[START OF Task inputs]
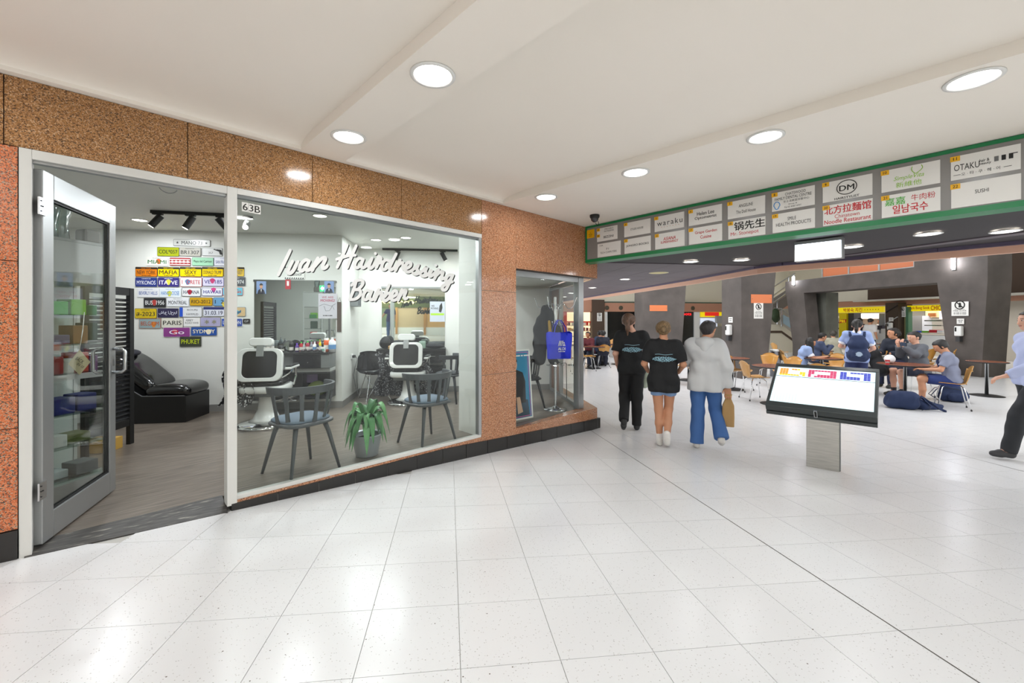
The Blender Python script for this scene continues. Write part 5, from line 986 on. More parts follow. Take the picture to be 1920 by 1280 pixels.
MB_w = MB().tube([(0, 0, .64), (.13, .02, .64), (.16, .02, .62), (.14, .02, .58)], .004, 6).tube([(.15, .02, .63), (.17, .03, .1)], .006, 6); o = MB_w.build('walking_cane', M_alu_dark, None); o.location = (4.8 + .14, 3.97, .03); tag(o, 'thin grey hooked cane beside the coat stand', 'cane')
t = T('framed_poster', 'framed poster of a dark suited man leaning in the corner window', 'poster', (3.9, 3.9, 0), R(-5)); lean = Matrix.Rotation(R(-5), 4, 'X'); PW, PH = .3, .93
def lb_(x0, x1, y0, y1, z0, z1, m, nm): MB().box(x0, x1, y0, y1, z0, z1, lean).build(nm, m, t)
lb_(-PW, PW, -.02, 0, 0, PH, M_paper, 'frame'); lb_(-PW + .025, PW - .025, -.023, -.02, .025, PH - .025, mat('#1f7fa8', .35), 'print'); 
def ls(poly, m, y, nm): q = MB().slab(poly, y, y + .001); q.v = [tuple(lean @ Vector(v)) for v in q.v]; q.build(nm, m, t)
ls([(.0, .03), (.24, .03), (.22, .25), (.0, .3), (-.26, .25), (-.26, .03)], mat('#17384c', .4), -.0235, 'floor_print'); ls([(-.2, .2), (.18, .22), (.19, .5), (.15, .62), (.05, .66), (-.05, .66), (-.17, .6), (-.22, .45)], mat('#14161c', .5), -.0245, 'suit_print'); ls([(.0 + .06 * math.cos(k * .52), .73 + .085 * math.sin(k * .52)) for k in range(12)], mat('#caa58a', .5), -.0255, 'face_print'); ls([(.065 * math.cos(k * .35), .765 + .06 * math.sin(k * .35)) for k in range(10)], mat('#2a1d16', .5), -.0265, 'hair_print'); ls([(-.03, .66), (.0, .58), (.03, .66)], M_paper, -.0255, 'shirt_print'); ls([(.02, .3), (.08, .3), (.12, .1), (.03, .08)], mat('#caa58a', .5), -.0255, 'hand_print')
for q in ((-PW + .04, -PW + .046, .04, PH - .04), (PW - .046, PW - .04, .04, PH - .04)): lb_(q[0], q[1], -.0258, -.0235, q[2], q[3], mat('#e05aa8', .4), 'pink_line')
for z in (.04, PH - .046): lb_(-PW + .046, PW - .046, -.0258, -.0235, z, z + .006, mat('#e05aa8', .4), 'pink_line')
bars(t, 0, .86, .3, .016, M_paper, -.101)
o = MB().box(-.3, .3, -.2, .2, 0, .02).box(-.28, .28, -.18, .18, .02, 1.02).box(-.3, .3, -.2, .2, 1.02, 1.06).build('reception_desk', mat('#1c1e22', .5), None, bevel=.006, loc=(3.98, 4.6, 0), rot=(0, 0, RZ_E)); tag(o, 'dark counter behind the framed poster', 'counter')
# ------------------------------------------------------------------ food court furniture
CZ = -44.53
def face(deg, u=960): return R(CZ + deg) - math.atan((u - 960) / F)             # 0 = facing away from the camera, 90 = facing left in the picture
M_ply = noise_mat('plywood', [(.3, '#b98238'), (.6, '#c69246'), (.8, '#d0a058')], 3, .3, stretch=(6, 1, 1), detail=5, coat=.3)
def chair_shell(u, v):
    x = (u - .5) * 2
    pts = [(.20, .435), (.17, .452), (.05, .447), (-.08, .44), (-.16, .45), (-.205, .485), (-.225, .55), (-.245, .64), (-.265, .73), (-.285, .80)]
    f = v * (len(pts) - 1); i = min(int(f), len(pts) - 2); q = f - i; y = pts[i][0] * (1 - q) + pts[i + 1][0] * q; z = pts[i][1] * (1 - q) + pts[i + 1][1] * q
    ws = [.17, .195, .2, .19, .165, .14, .155, .185, .2, .15]; w = ws[i] * (1 - q) + ws[i + 1] * q
    cup = .025 * x * x
    return (x * w, y + (cup * 1.2 if v > .5 else 0) + (.0 if v < .95 else 0), z + (cup if v < .5 else 0) - (.045 * x * x if v > .9 else 0))
sh_me = MB().grid(chair_shell, 10, 36, .011).mesh('shell', True); sh_me.materials.append(M_ply)
leg_me = []
for sx, sy in ((-1, 1), (1, 1), (-1, -1), (1, -1)):
    m_ = MB().tube([(sx * .03, sy * .06 - .01, .43), (sx * .11, sy * .11 - .01, .425), (sx * .15, sy * .14 - .01, .39), (sx * .215, sy * .215 - .015, .012)], .009, 8).mesh('leg', True); m_.materials.append(M_chrome); f_ = MB().lathe([(.012, 0), (.013, .025)], 8, (sx * .215, sy * .215 - .015, 0)).mesh('foot'); f_.materials.append(M_rubber); leg_me.append((m_, f_))
def ply_chair(label, u, d, deg):
    p = ray(u) * d; t = T('cafe_chair', label, 'chair', (p.x, p.y, FLAT), face(deg, u), 'yellow plywood cafe chairs'); mk('shell', sh_me, None, t)
    for a, b in leg_me: mk('rubber_foot', b, None, mk('leg', a, None, t))
    return t
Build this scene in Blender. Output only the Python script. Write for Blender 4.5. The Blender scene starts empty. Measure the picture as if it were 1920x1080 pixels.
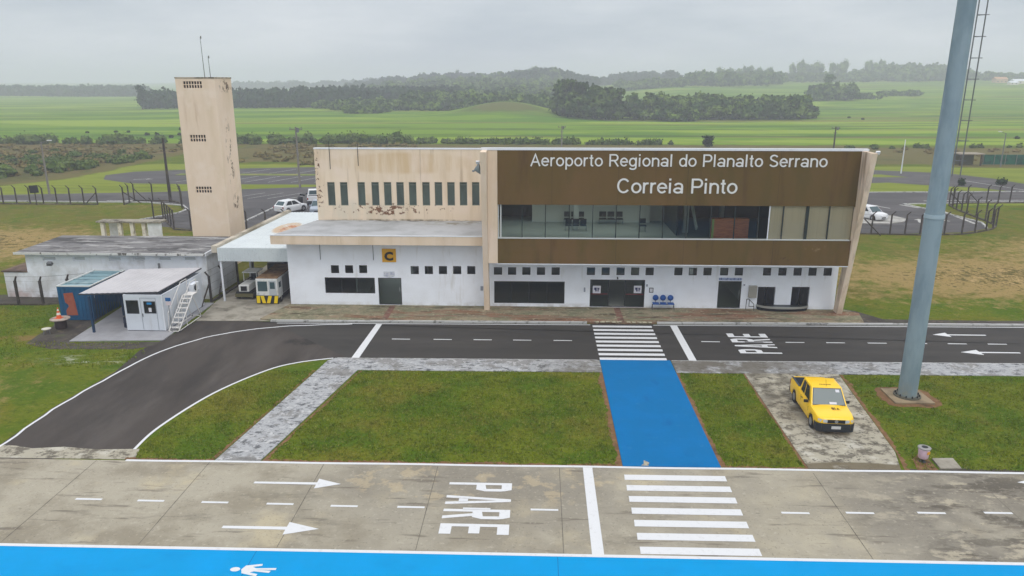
import bpy, bmesh, math, random
import numpy as np
from mathutils import Vector, Matrix, Euler
random.seed(7); RNG = np.random.default_rng(11)
SC = bpy.context.scene; C = SC.collection
R = math.radians
# ---------------------------------------------------------------- camera
CAM_H = 15.0; FPX = 1400.0; PITCH = math.atan(388/1400); YAW = math.atan(51*math.cos(PITCH)/1400)
cam = bpy.data.cameras.new('camera'); cam.sensor_width = 36; cam.lens = 36*FPX/1920
cam.clip_start = .1; cam.clip_end = 9000
cam_o = bpy.data.objects.new('camera', cam); C.objects.link(cam_o)
cam_o.location = (0, 0, CAM_H); cam_o.rotation_euler = (R(90)-PITCH, 0, YAW)
SC.camera = cam_o
# ---------------------------------------------------------------- sky, sun, exposure (overcast)
SUN_EL = R(55); SUN_ROT = R(200)
world = bpy.data.worlds.new('World'); SC.world = world; world.use_nodes = True
nt = world.node_tree; nt.nodes.clear()
def wn(t, **k):
    n = nt.nodes.new(t)
    for a, b in k.items(): setattr(n, a, b)
    return n
sky = wn('ShaderNodeTexSky', sky_type='NISHITA', sun_disc=False, sun_elevation=SUN_EL, sun_rotation=SUN_ROT)
sky.air_density = 1.0; sky.dust_density = 3.0
tc = wn('ShaderNodeTexCoord'); sep = wn('ShaderNodeSeparateXYZ'); nt.links.new(tc.outputs['Generated'], sep.inputs[0])
mp = wn('ShaderNodeMapping'); mp.inputs['Scale'].default_value = (1.0, 1.0, 4.5); nt.links.new(tc.outputs['Generated'], mp.inputs[0])
nz = wn('ShaderNodeTexNoise'); nz.inputs['Scale'].default_value = 2.6; nz.inputs['Detail'].default_value = 6; nz.inputs['Roughness'].default_value = .55
nt.links.new(mp.outputs[0], nz.inputs['Vector'])
rmp = wn('ShaderNodeValToRGB'); rmp.color_ramp.elements[0].position = .36; rmp.color_ramp.elements[1].position = .66
CLOUD_LO, CLOUD_HI = (5.35, 6.05, 6.7), (7.95, 8.4, 8.8)
rmp.color_ramp.elements[0].color = (*CLOUD_LO, 1); rmp.color_ramp.elements[1].color = (*CLOUD_HI, 1)
nt.links.new(nz.outputs['Fac'], rmp.inputs[0])
# an overcast sky is brighter overhead than at the horizon
mr = wn('ShaderNodeMapRange'); mr.inputs[1].default_value = .12; mr.inputs[2].default_value = .9; mr.inputs[3].default_value = 1.0; mr.inputs[4].default_value = 2.2
nt.links.new(sep.outputs['Z'], mr.inputs[0])
vm = wn('ShaderNodeVectorMath', operation='SCALE'); nt.links.new(rmp.outputs[0], vm.inputs[0]); nt.links.new(mr.outputs[0], vm.inputs['Scale'])
mx = wn('ShaderNodeMixRGB'); mx.inputs[0].default_value = .96
mz = wn('ShaderNodeMapRange'); mz.inputs[1].default_value = .15; mz.inputs[2].default_value = .5; nt.links.new(sep.outputs['Z'], mz.inputs[0])
tint = wn('ShaderNodeMixRGB', blend_type='MULTIPLY'); tint.inputs[2].default_value = (1.08, 1.0, .96, 1); nt.links.new(mz.outputs[0], tint.inputs[0]); nt.links.new(vm.outputs[0], tint.inputs[1])
nt.links.new(sky.outputs[0], mx.inputs[1]); nt.links.new(tint.outputs[0], mx.inputs[2])
bg = wn('ShaderNodeBackground'); bg.inputs[1].default_value = .1; nt.links.new(mx.outputs[0], bg.inputs[0])
wo = wn('ShaderNodeOutputWorld'); nt.links.new(bg.outputs[0], wo.inputs[0])
sun = bpy.data.lights.new('sun', 'SUN'); sun.energy = .6; sun.angle = R(14); sun.color = (1, .96, .9)
sun_o = bpy.data.objects.new('sun', sun); C.objects.link(sun_o)
sun_o.rotation_euler = (R(90)-SUN_EL, 0, R(25)); sun_o.location = (0, 0, 30)
SC.view_settings.view_transform = 'Standard'; SC.view_settings.look = 'None'; SC.view_settings.exposure = 0.0; SC.view_settings.gamma = 1
SC.cycles.use_denoising = True
SC.cycles.max_bounces = 8; SC.cycles.volume_bounces = 2; SC.cycles.transparent_max_bounces = 12
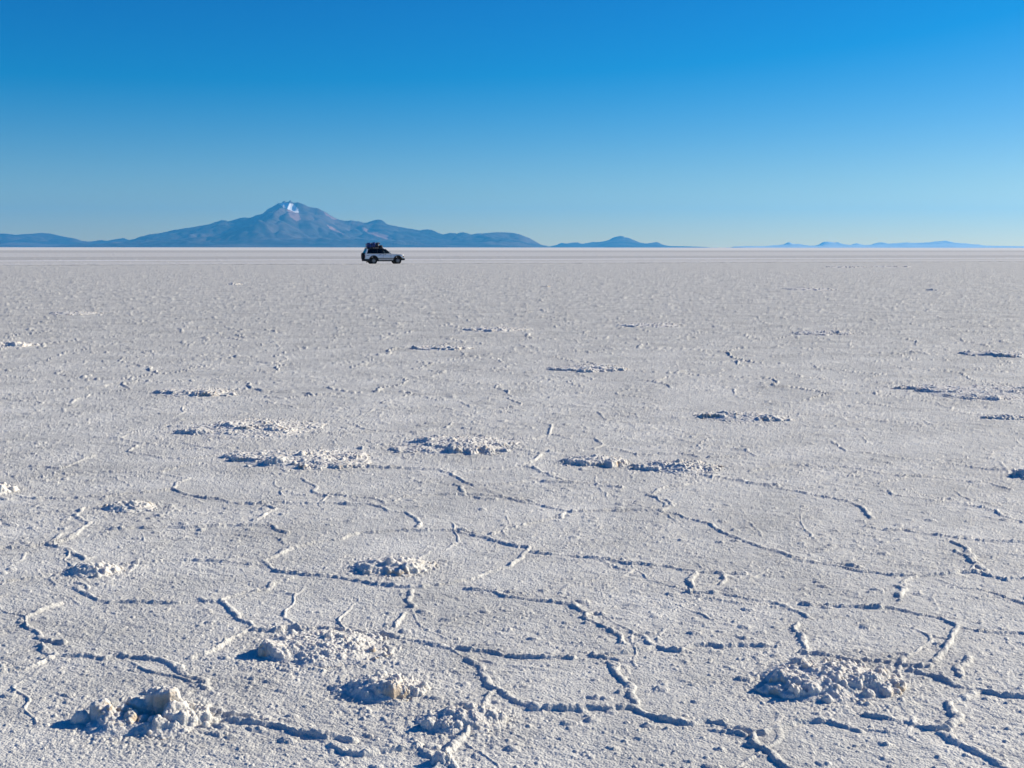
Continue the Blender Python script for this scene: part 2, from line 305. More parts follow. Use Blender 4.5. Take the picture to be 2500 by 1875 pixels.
[END OF Task inputs]
→ **Objective**: Check each line of the records above for the word "pixels", then give the number of lines that have it, with no other words.

→ **Response to this task**: 3